**To be done:** Can you quote the records below in full, word for word?

[Begin]

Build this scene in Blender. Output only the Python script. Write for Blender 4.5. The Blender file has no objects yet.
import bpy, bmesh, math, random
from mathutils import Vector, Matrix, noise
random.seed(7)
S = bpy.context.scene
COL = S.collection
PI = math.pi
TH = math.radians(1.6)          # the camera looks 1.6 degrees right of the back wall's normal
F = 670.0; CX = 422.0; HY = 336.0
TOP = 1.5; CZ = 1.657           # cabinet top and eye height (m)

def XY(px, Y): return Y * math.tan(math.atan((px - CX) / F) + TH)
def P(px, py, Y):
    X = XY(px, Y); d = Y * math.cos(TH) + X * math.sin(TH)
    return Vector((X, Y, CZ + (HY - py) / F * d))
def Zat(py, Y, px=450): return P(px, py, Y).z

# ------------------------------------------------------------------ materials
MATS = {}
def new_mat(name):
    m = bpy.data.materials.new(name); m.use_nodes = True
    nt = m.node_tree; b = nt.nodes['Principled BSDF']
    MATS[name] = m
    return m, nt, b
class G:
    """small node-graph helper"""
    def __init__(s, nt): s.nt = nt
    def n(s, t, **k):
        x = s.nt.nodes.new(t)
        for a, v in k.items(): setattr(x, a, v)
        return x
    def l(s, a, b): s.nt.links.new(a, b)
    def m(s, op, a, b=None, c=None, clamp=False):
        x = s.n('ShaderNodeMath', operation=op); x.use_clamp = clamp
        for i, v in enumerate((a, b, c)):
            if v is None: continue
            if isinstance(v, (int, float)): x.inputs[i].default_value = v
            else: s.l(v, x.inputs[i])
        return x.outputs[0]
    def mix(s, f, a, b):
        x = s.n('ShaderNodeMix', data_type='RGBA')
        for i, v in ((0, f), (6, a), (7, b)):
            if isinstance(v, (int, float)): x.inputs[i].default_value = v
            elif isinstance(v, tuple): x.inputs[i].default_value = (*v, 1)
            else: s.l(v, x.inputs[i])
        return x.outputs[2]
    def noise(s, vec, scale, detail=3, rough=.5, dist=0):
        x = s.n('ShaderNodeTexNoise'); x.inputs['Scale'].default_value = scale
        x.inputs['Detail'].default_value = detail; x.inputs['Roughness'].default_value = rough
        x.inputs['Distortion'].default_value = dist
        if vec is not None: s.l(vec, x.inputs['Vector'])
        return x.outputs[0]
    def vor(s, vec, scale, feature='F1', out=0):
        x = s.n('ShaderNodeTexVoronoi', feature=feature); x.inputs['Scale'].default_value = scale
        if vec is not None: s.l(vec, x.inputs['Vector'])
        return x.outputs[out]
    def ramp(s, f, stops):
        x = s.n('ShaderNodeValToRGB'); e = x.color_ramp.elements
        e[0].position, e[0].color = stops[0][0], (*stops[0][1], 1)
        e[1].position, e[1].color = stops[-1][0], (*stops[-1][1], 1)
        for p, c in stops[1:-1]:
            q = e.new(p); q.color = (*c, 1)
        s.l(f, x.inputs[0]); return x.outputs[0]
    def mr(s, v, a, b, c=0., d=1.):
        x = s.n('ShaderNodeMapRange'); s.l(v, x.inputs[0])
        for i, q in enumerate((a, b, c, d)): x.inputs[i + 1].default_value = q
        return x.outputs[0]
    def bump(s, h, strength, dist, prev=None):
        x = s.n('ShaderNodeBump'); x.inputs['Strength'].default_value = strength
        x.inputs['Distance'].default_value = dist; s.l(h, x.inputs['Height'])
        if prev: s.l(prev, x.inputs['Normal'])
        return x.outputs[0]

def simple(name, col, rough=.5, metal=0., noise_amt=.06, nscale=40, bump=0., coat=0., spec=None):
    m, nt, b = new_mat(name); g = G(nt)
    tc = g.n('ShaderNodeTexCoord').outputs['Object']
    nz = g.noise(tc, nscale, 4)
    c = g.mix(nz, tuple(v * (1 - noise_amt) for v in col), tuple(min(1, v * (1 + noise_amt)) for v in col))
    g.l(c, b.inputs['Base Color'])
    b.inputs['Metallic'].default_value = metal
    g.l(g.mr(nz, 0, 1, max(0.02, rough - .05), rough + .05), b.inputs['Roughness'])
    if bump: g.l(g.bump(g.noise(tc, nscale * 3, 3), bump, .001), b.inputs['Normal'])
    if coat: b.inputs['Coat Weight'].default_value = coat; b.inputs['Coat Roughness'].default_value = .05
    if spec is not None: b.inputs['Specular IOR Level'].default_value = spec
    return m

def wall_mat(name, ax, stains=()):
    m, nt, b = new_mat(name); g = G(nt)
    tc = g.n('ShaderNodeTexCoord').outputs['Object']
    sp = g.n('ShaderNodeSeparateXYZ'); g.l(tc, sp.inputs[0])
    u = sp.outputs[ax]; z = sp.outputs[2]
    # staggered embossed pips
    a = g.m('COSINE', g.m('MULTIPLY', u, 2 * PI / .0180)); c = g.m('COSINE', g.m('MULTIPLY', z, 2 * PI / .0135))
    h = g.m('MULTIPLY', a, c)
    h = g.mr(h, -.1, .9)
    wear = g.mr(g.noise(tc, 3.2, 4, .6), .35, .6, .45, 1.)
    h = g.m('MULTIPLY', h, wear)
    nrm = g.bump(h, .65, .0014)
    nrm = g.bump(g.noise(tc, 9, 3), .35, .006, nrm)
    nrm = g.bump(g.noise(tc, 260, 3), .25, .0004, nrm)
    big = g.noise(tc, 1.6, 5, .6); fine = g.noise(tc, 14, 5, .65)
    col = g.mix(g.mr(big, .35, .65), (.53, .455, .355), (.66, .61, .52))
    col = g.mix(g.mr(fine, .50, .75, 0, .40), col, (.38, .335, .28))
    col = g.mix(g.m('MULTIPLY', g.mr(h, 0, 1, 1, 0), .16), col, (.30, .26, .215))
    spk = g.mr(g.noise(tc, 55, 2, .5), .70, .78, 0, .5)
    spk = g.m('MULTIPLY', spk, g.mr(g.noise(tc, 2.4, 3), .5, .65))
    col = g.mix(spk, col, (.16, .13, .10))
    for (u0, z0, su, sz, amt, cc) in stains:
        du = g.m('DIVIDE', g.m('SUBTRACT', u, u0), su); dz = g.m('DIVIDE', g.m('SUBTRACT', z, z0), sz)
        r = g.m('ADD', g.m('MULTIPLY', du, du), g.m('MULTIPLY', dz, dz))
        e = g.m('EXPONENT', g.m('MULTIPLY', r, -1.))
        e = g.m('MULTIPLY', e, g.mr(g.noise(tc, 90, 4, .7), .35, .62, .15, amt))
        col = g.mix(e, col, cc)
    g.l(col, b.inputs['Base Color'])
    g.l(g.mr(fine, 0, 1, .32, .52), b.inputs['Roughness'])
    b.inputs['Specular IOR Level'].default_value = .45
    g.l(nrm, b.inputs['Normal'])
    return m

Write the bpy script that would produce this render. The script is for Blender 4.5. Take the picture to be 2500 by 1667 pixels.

[End]

**Result of this exercise:**
Build this scene in Blender. Output only the Python script. Write for Blender 4.5. The Blender file has no objects yet.
import bpy, bmesh, math, random
from mathutils import Vector, Matrix, noise
random.seed(7)
S = bpy.context.scene
COL = S.collection
PI = math.pi
TH = math.radians(1.6)          # the camera looks 1.6 degrees right of the back wall's normal
F = 670.0; CX = 422.0; HY = 336.0
TOP = 1.5; CZ = 1.657           # cabinet top and eye height (m)

def XY(px, Y): return Y * math.tan(math.atan((px - CX) / F) + TH)
def P(px, py, Y):
    X = XY(px, Y); d = Y * math.cos(TH) + X * math.sin(TH)
    return Vector((X, Y, CZ + (HY - py) / F * d))
def Zat(py, Y, px=450): return P(px, py, Y).z

# ------------------------------------------------------------------ materials
MATS = {}
def new_mat(name):
    m = bpy.data.materials.new(name); m.use_nodes = True
    nt = m.node_tree; b = nt.nodes['Principled BSDF']
    MATS[name] = m
    return m, nt, b
class G:
    """small node-graph helper"""
    def __init__(s, nt): s.nt = nt
    def n(s, t, **k):
        x = s.nt.nodes.new(t)
        for a, v in k.items(): setattr(x, a, v)
        return x
    def l(s, a, b): s.nt.links.new(a, b)
    def m(s, op, a, b=None, c=None, clamp=False):
        x = s.n('ShaderNodeMath', operation=op); x.use_clamp = clamp
        for i, v in enumerate((a, b, c)):
            if v is None: continue
            if isinstance(v, (int, float)): x.inputs[i].default_value = v
            else: s.l(v, x.inputs[i])
        return x.outputs[0]
    def mix(s, f, a, b):
        x = s.n('ShaderNodeMix', data_type='RGBA')
        for i, v in ((0, f), (6, a), (7, b)):
            if isinstance(v, (int, float)): x.inputs[i].default_value = v
            elif isinstance(v, tuple): x.inputs[i].default_value = (*v, 1)
            else: s.l(v, x.inputs[i])
        return x.outputs[2]
    def noise(s, vec, scale, detail=3, rough=.5, dist=0):
        x = s.n('ShaderNodeTexNoise'); x.inputs['Scale'].default_value = scale
        x.inputs['Detail'].default_value = detail; x.inputs['Roughness'].default_value = rough
        x.inputs['Distortion'].default_value = dist
        if vec is not None: s.l(vec, x.inputs['Vector'])
        return x.outputs[0]
    def vor(s, vec, scale, feature='F1', out=0):
        x = s.n('ShaderNodeTexVoronoi', feature=feature); x.inputs['Scale'].default_value = scale
        if vec is not None: s.l(vec, x.inputs['Vector'])
        return x.outputs[out]
    def ramp(s, f, stops):
        x = s.n('ShaderNodeValToRGB'); e = x.color_ramp.elements
        e[0].position, e[0].color = stops[0][0], (*stops[0][1], 1)
        e[1].position, e[1].color = stops[-1][0], (*stops[-1][1], 1)
        for p, c in stops[1:-1]:
            q = e.new(p); q.color = (*c, 1)
        s.l(f, x.inputs[0]); return x.outputs[0]
    def mr(s, v, a, b, c=0., d=1.):
        x = s.n('ShaderNodeMapRange'); s.l(v, x.inputs[0])
        for i, q in enumerate((a, b, c, d)): x.inputs[i + 1].default_value = q
        return x.outputs[0]
    def bump(s, h, strength, dist, prev=None):
        x = s.n('ShaderNodeBump'); x.inputs['Strength'].default_value = strength
        x.inputs['Distance'].default_value = dist; s.l(h, x.inputs['Height'])
        if prev: s.l(prev, x.inputs['Normal'])
        return x.outputs[0]

def simple(name, col, rough=.5, metal=0., noise_amt=.06, nscale=40, bump=0., coat=0., spec=None):
    m, nt, b = new_mat(name); g = G(nt)
    tc = g.n('ShaderNodeTexCoord').outputs['Object']
    nz = g.noise(tc, nscale, 4)
    c = g.mix(nz, tuple(v * (1 - noise_amt) for v in col), tuple(min(1, v * (1 + noise_amt)) for v in col))
    g.l(c, b.inputs['Base Color'])
    b.inputs['Metallic'].default_value = metal
    g.l(g.mr(nz, 0, 1, max(0.02, rough - .05), rough + .05), b.inputs['Roughness'])
    if bump: g.l(g.bump(g.noise(tc, nscale * 3, 3), bump, .001), b.inputs['Normal'])
    if coat: b.inputs['Coat Weight'].default_value = coat; b.inputs['Coat Roughness'].default_value = .05
    if spec is not None: b.inputs['Specular IOR Level'].default_value = spec
    return m

def wall_mat(name, ax, stains=()):
    m, nt, b = new_mat(name); g = G(nt)
    tc = g.n('ShaderNodeTexCoord').outputs['Object']
    sp = g.n('ShaderNodeSeparateXYZ'); g.l(tc, sp.inputs[0])
    u = sp.outputs[ax]; z = sp.outputs[2]
    # staggered embossed pips
    a = g.m('COSINE', g.m('MULTIPLY', u, 2 * PI / .0180)); c = g.m('COSINE', g.m('MULTIPLY', z, 2 * PI / .0135))
    h = g.m('MULTIPLY', a, c)
    h = g.mr(h, -.1, .9)
    wear = g.mr(g.noise(tc, 3.2, 4, .6), .35, .6, .45, 1.)
    h = g.m('MULTIPLY', h, wear)
    nrm = g.bump(h, .65, .0014)
    nrm = g.bump(g.noise(tc, 9, 3), .35, .006, nrm)
    nrm = g.bump(g.noise(tc, 260, 3), .25, .0004, nrm)
    big = g.noise(tc, 1.6, 5, .6); fine = g.noise(tc, 14, 5, .65)
    col = g.mix(g.mr(big, .35, .65), (.53, .455, .355), (.66, .61, .52))
    col = g.mix(g.mr(fine, .50, .75, 0, .40), col, (.38, .335, .28))
    col = g.mix(g.m('MULTIPLY', g.mr(h, 0, 1, 1, 0), .16), col, (.30, .26, .215))
    spk = g.mr(g.noise(tc, 55, 2, .5), .70, .78, 0, .5)
    spk = g.m('MULTIPLY', spk, g.mr(g.noise(tc, 2.4, 3), .5, .65))
    col = g.mix(spk, col, (.16, .13, .10))
    for (u0, z0, su, sz, amt, cc) in stains:
        du = g.m('DIVIDE', g.m('SUBTRACT', u, u0), su); dz = g.m('DIVIDE', g.m('SUBTRACT', z, z0), sz)
        r = g.m('ADD', g.m('MULTIPLY', du, du), g.m('MULTIPLY', dz, dz))
        e = g.m('EXPONENT', g.m('MULTIPLY', r, -1.))
        e = g.m('MULTIPLY', e, g.mr(g.noise(tc, 90, 4, .7), .35, .62, .15, amt))
        col = g.mix(e, col, cc)
    g.l(col, b.inputs['Base Color'])
    g.l(g.mr(fine, 0, 1, .32, .52), b.inputs['Roughness'])
    b.inputs['Specular IOR Level'].default_value = .45
    g.l(nrm, b.inputs['Normal'])
    return m

Write the bpy script that would produce this render. The script is for Blender 4.5. Take the picture to be 2500 by 1667 pixels.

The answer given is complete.